> _Exercise requirements_
Pictures stay out. Extract the lines below from the first one through the line with "COL=scene.collection", both included.

[START Material for this task]

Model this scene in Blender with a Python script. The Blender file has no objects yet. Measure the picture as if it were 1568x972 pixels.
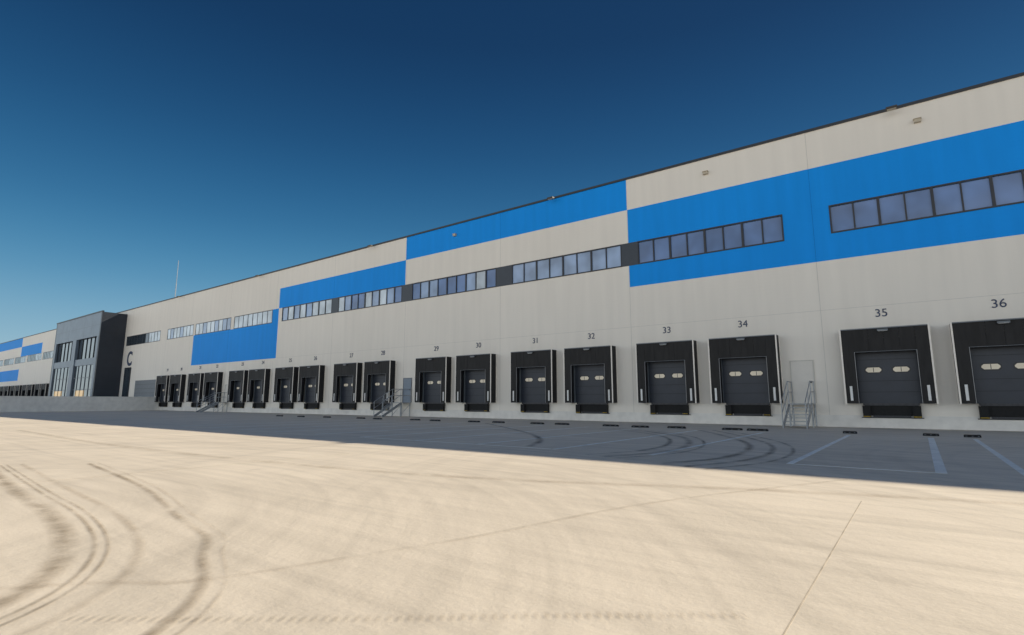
import bpy, math, random
from mathutils import Vector
random.seed(7)
R=math.radians
scene=bpy.context.scene
scene.view_settings.view_transform='Standard'
scene.view_settings.look='None'
scene.view_settings.exposure=0
COL=scene.collection

# ------------------------------------------------------------ materials
def newmat(name):
    m=bpy.data.materials.new(name); m.use_nodes=True
    nt=m.node_tree; b=nt.nodes['Principled BSDF']
    return m,nt,b
def N(nt,t,**k):
    n=nt.nodes.new(t)
    for a,v in k.items(): setattr(n,a,v)
    return n
def mat(name,col,rough=.6,metal=0.,var=.08,scale=3.,bump=0.,bscale=40.,spec=.5,stretch=(1,1,1),var2=0.,scale2=.3):
    m,nt,b=newmat(name)
    tc=N(nt,'ShaderNodeTexCoord'); mp=N(nt,'ShaderNodeMapping'); mp.inputs['Scale'].default_value=stretch
    nt.links.new(tc.outputs['Object'],mp.inputs[0])
    no=N(nt,'ShaderNodeTexNoise'); no.inputs['Scale'].default_value=scale; no.inputs['Detail'].default_value=6
    nt.links.new(mp.outputs[0],no.inputs['Vector'])
    mr=N(nt,'ShaderNodeMapRange'); mr.inputs[1].default_value=.3; mr.inputs[2].default_value=.7
    mr.inputs[3].default_value=1-var; mr.inputs[4].default_value=1+var
    nt.links.new(no.outputs[0],mr.inputs[0])
    vm=N(nt,'ShaderNodeVectorMath',operation='SCALE'); vm.inputs[0].default_value=col[:3]
    nt.links.new(mr.outputs[0],vm.inputs['Scale'])
    last=vm.outputs[0]
    if var2:
        n2=N(nt,'ShaderNodeTexNoise'); n2.inputs['Scale'].default_value=scale2; n2.inputs['Detail'].default_value=3
        nt.links.new(tc.outputs['Object'],n2.inputs['Vector'])
        m2=N(nt,'ShaderNodeMapRange'); m2.inputs[1].default_value=.3; m2.inputs[2].default_value=.7
        m2.inputs[3].default_value=1-var2; m2.inputs[4].default_value=1+var2
        nt.links.new(n2.outputs[0],m2.inputs[0])
        v2=N(nt,'ShaderNodeVectorMath',operation='SCALE'); nt.links.new(last,v2.inputs[0]); nt.links.new(m2.outputs[0],v2.inputs['Scale'])
        last=v2.outputs[0]
    nt.links.new(last,b.inputs['Base Color'])
    b.inputs['Roughness'].default_value=rough; b.inputs['Metallic'].default_value=metal
    b.inputs['Specular IOR Level'].default_value=spec
    if bump:
        bn=N(nt,'ShaderNodeTexNoise'); bn.inputs['Scale'].default_value=bscale; bn.inputs['Detail'].default_value=5
        nt.links.new(tc.outputs['Object'],bn.inputs['Vector'])
        bp=N(nt,'ShaderNodeBump'); bp.inputs['Strength'].default_value=bump; bp.inputs['Distance'].default_value=.02
        nt.links.new(bn.outputs[0],bp.inputs['Height']); nt.links.new(bp.outputs[0],b.inputs['Normal'])
    return m
def wallmat(name,col,var=.03,spec=.3):
    m=mat(name,col,rough=.55,var=var,scale=1.2,stretch=(1.6,1.6,.12),var2=var*.9,scale2=.12,spec=spec)
    nt=m.node_tree; b=nt.nodes['Principled BSDF']
    tc=N(nt,'ShaderNodeTexCoord'); w=N(nt,'ShaderNodeTexWave',wave_type='BANDS',bands_direction='Z')
    w.inputs['Scale'].default_value=1.6; w.inputs['Distortion'].default_value=0
    nt.links.new(tc.outputs['Object'],w.inputs['Vector'])
    bp=N(nt,'ShaderNodeBump'); bp.inputs['Strength'].default_value=.12; bp.inputs['Distance'].default_value=.01
    nt.links.new(w.outputs['Fac'],bp.inputs['Height']); nt.links.new(bp.outputs[0],b.inputs['Normal'])
    return m
M_W=wallmat('white_wall_panel',(.87,.815,.725))
M_B=wallmat('blue_wall_panel',(.006,.31,.90),.04,.15)
M_PL=mat('concrete_plinth',(.82,.79,.73),rough=.8,var=.08,scale=2,var2=.06,bump=.2)
M_TR=mat('dark_roof_trim',(.03,.033,.04),rough=.45)
M_FR=mat('anthracite_window_frame',(.018,.021,.027),rough=.4)
M_DP=mat('dark_infill_panel',(.03,.04,.055),rough=.4)
M_JT=mat('panel_joint_seal',(.64,.61,.55),rough=.8)
M_JBL=mat('panel_joint_seal_blue',(.008,.22,.68),rough=.8,spec=.15)
M_JB=mat('panel_joint_seal_dark',(.50,.48,.44),rough=.8)
M_ROOF=mat('roof_membrane',(.35,.35,.35),rough=.8)
M_BLK=mat('black_rubber_curtain',(.017,.016,.016),rough=.62,var=.3,scale=2,stretch=(3,3,.6),bump=.2,bscale=5,spec=.35)
M_BLK2=mat('black_shelter_side',(.012,.012,.014),rough=.6,var=.2,spec=.3)
M_ALU=mat('aluminium_profile',(.84,.78,.70),rough=.4,metal=.1,var=.05)
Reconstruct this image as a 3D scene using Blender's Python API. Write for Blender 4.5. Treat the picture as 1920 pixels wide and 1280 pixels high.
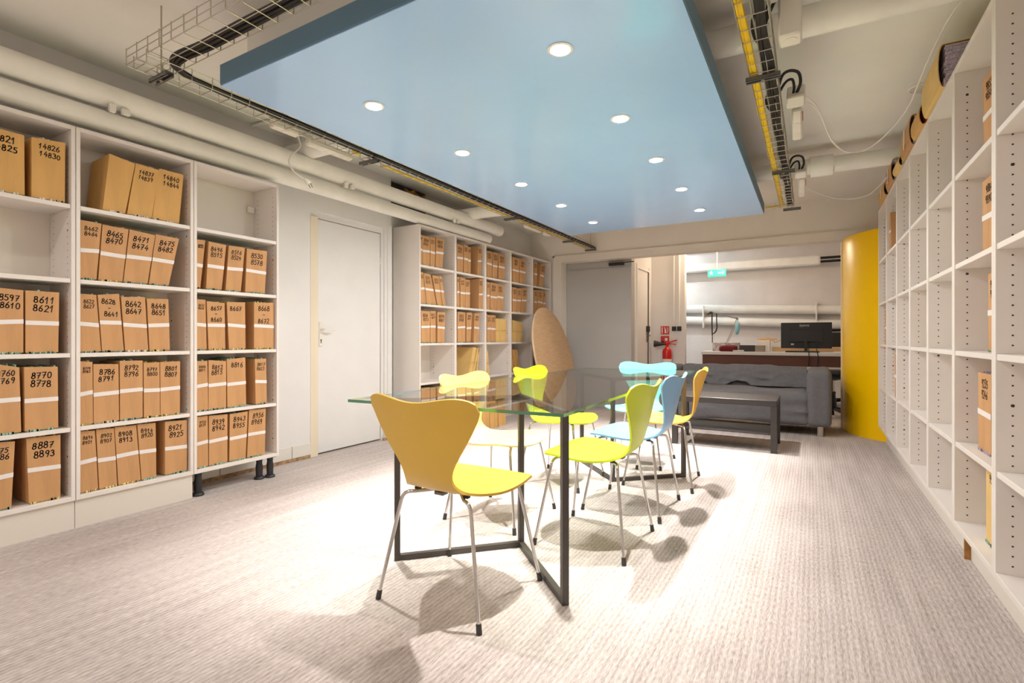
import bpy, math, random
from math import sin, cos, pi, radians, sqrt, atan2

for o in list(bpy.data.objects):
    bpy.data.objects.remove(o, do_unlink=True)
scene = bpy.context.scene
C = scene.collection
rnd = random.Random(7)

# ------------------------------------------------------------------ camera
cam_d = bpy.data.cameras.new('camera')
cam = bpy.data.objects.new('camera', cam_d)
C.objects.link(cam)
cam.location = (0, 0, 1.0)
cam.rotation_euler = (radians(90), 0, radians(30.43))
cam_d.sensor_fit = 'HORIZONTAL'
cam_d.sensor_width = 36.0
cam_d.lens = 36.0 * 955 / 1920
cam_d.shift_y = -6 / 1920
cam_d.clip_start = 0.02
cam_d.clip_end = 100
scene.camera = cam

# ------------------------------------------------------------------ world, exposure
world = bpy.data.worlds.new('world')
scene.world = world
world.use_nodes = True
bg = world.node_tree.nodes['Background']
bg.inputs[0].default_value = (1.0, 0.95, 0.88, 1)
bg.inputs[1].default_value = 0.02
vs = scene.view_settings
vs.view_transform = 'Standard'
vs.look = 'None'
vs.gamma = 1.0
vs.use_curve_mapping = False
vs.exposure = 2.0
scene.cycles.blur_glossy = 0.36      # keeps the lamps' reflection off the glass table

SPOT_POWER = 57.0          # each ceiling downlight
SPOT_COLOR = (1.0, 0.945, 0.905)
LENS_STRENGTH = 145.0
ROOM_FILL = 14.0          # unseen fill lamps added in the ceiling behind the camera
BACK_COOL = 32.0           # unseen tube added for the cool light in the back room
BACK_WARM = 3.2           # track spots in the back room

# ------------------------------------------------------------------ materials
M = {}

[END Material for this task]

> _Response_
Model this scene in Blender with a Python script. The Blender file has no objects yet. Measure the picture as if it were 1568x972 pixels.
import bpy, math, random
from mathutils import Vector
random.seed(7)
R=math.radians
scene=bpy.context.scene
scene.view_settings.view_transform='Standard'
scene.view_settings.look='None'
scene.view_settings.exposure=0
COL=scene.collection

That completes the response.